As we sat down to dinner, I heard something from the proprietor of a small, local offset shop that surprised me: after many years in business, he still had no interest in investing in a four-color lithographic press.

He was doing quite well, thank you, with his half-size, two-unit litho machine and a small-footprint digital press that could handle whatever full-color work he was called upon to provide. Incidentally, he has only recently made the move to CtP, having waited until he was sure that the cost of filmless plates had dropped below the cost of his analog processes.

This knocked my assumptions about the technological evolution of printing companies somewhat out of the box, so I asked him a question that he was polite enough not to ridicule for the naiveté on my part that it implied. Didn’t he want to run with the big dogs? How could a well-established printing business like his not step up to a capability that everyone these days expects a printer to have?

He just smiled. Then he told me about three printing companies in the region that had put themselves out of business by competing for 40" color work when there wasn’t enough volume of that kind to keep even one of them from going under. This was a red-in-tooth-and-claw market that he wanted no part of, and if steering clear of the feeding frenzy meant continuing to operate in a technologically restricted way, so be it.

Another printer had turned a niche—short-run printing of a certain kind of ceremonial card—into a national activity by promoting it online and by putting in regular appearances at trade shows of the service industry in which the buyers of these cards do business. He spoke about it modestly, describing it as an opportunity that he’d been lucky to see and luckier to be ready to take. No highfalutin theorizing or strategizing was involved—just a keen, well-grounded intuition about what current customers wanted to buy and what others like them might want to buy as well. A nice story.

Hard to argue

Neither of these printers has plans to attend Graph Expo, and, looking at it from their perspectives, I can’t see that either of them needs to. That’s not an indictment of the show, but I think it does point to some ways in which the relevance of the Graph Expo and Print events could be strengthened.

It might seem impertinent to critique the printing industry’s leading trade expositions on the basis of relevance. Of course they are relevant—that’s attested to by the votes of confidence from Graph Expo’s 600 exhibitors and its thousands of pre-registered attendees. But, I believe that opportunities do exist to help the shows connect more meaningfully to printing businesses like the ones whose owners and managers I spoke with last week.

First, there’s the opportunity to change the inevitable heavy-iron, speeds-and-feeds, biggest-this, fastest-that flavor of the majority of the exhibits. I’m convinced that most printers don’t care much about these things—that what they really want to know (below) has little to do with the performance characteristics of the equipment per se.
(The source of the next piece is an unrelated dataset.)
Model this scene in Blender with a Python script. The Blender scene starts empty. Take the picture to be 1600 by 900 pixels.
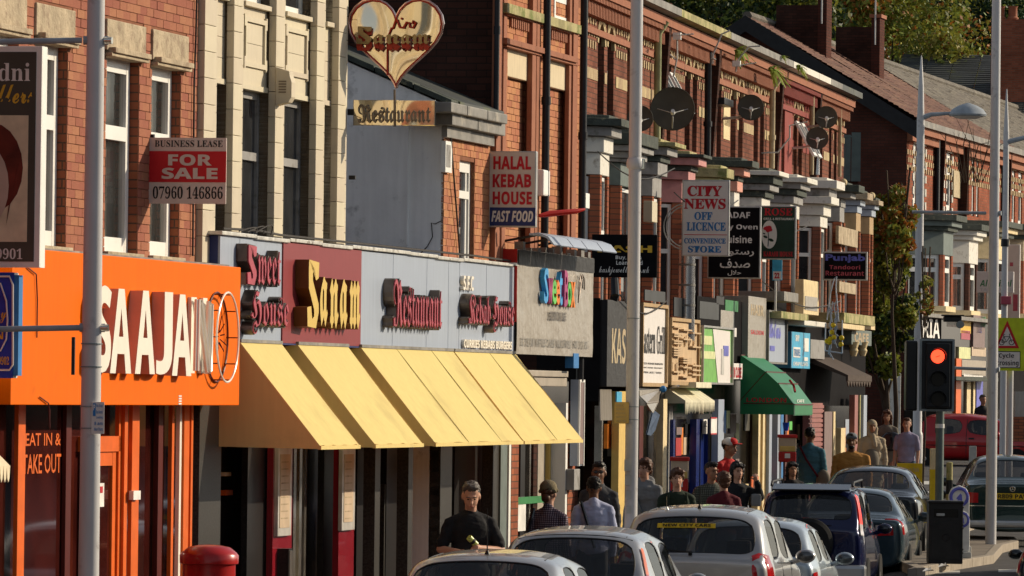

Does anyone come to Graph Expo thinking that it’s possible to buy an inferior press? Or one that won’t perform at least as well as a competitive model selling for the same price at the stand across the aisle? Product quality is a given, and an experienced printer can tell the basic capabilities of a press pretty much by looking at it. There’s not nearly as much fascination with specifications as the exhibitors would like to believe.

Keeping it real

What’s needed is a shift in emphasis that only the exhibitors can bring about. Instead of mounting an exhibit keyed to press size, why not offer one keyed to business size instead? Rather than build the stand around applications— packaging comes to mind—that are more about the manufacturer’s aspirations than anyone else’s, wouldn’t it be better to show the equipment in context of the kinds of everyday work that customers typically are doing?

It wouldn’t take big equipment, or even a lot of equipment, to make the point to printers such as the one who insisted to me that four-color litho still isn’t for him. A compelling exhibit for small-, medium- and high-volume operations could be built around three correspondingly sized presses—or just one press capable of operating efficiently in all of these ranges, as many half-size and even full-size sheetfed presses now are. Ironically, the shows are moving in this general direction anyway as the biggest press manufacturers elect to display fewer pieces of equipment each year.

But, this puts the press vendors in an ideal position to do more with less. It’s all in the presentation. With equal doses of realism and imagination, how difficult would it be to set up a trade show exhibit that looks and feels less like a trade show exhibit and more like a working print shop? If you build it, they will come. You might even sell them a four-color press.

Not nearly niche-y enough

The other big opportunity is on the educational side. This year’s Graph Expo has an impressive seminar program—nine categories containing 70 sessions, most of them on technology- or process-related subjects. But, only eight sessions are devoted to sales and marketing, and, to judge by their titles, none of them seems to have the kind of niche-specific focus that worked so well for the printer who told me about the success of his specialty-card business.

Printers who want to broaden the scope of their offerings need more information about vertical markets than the Graph Expo and Print shows have been giving them. Sessions about these markets can be added to the seminar program, but the exhibit floor can do its part as well.

This year, Graph Expo has a large number of special-interest areas including a wide-format pavilion and a mailing and fulfillment center. In the future, a pavilion for niche-specific market opportunities should take its place alongside them. The exhibits within this pavilion would be collaborative—joint displays by equipment manufacturers promoting printer customers who have successfully cultivated vertical markets. The educational value for other printers would be high, and the appeal to print buyers in these markets would be obvious.

Verticalizing printing trade shows is not a new idea, but the equipment-centric nature of the Graph Expo and Print shows has made it a hard sell. The time has come to acknowledge, though, that the events are not primarily about equipment or technology any more.

They are idea factories in which presses and other machines are indispensable props, but not the ultimate reasons why anyone comes to McCormick Place. When a trade show convinces a printer that new possibilities really do exist, the equipment sales naturally follow. That’s the theme for the Graphic Arts Show Company—and for those of us who publicize its events as editors or commentators—to begin sounding.

What they want

During Q&A at the dinner meeting last week, I turned the tables a bit by asking the group what answers they most wanted to hear from exhibitors at Graph Expo. There were two things:

Price. How much will I have to pay? If it’s digital, can I buy it outright, or do I have to pay for clicks? (Note to self for coverage at the show: ask what it costs. Get the terms. Put it in the story.)

How much time will I have to recover the investment before my competition can purchase something new and better from the same manufacturer that I bought from?

Printers can get the answers to their questions at the Graph Expo and the Print shows, but I’m not sure how many of them know it. The shows continue to be vital and important events. But, their need of some retooling and repackaging seems clear.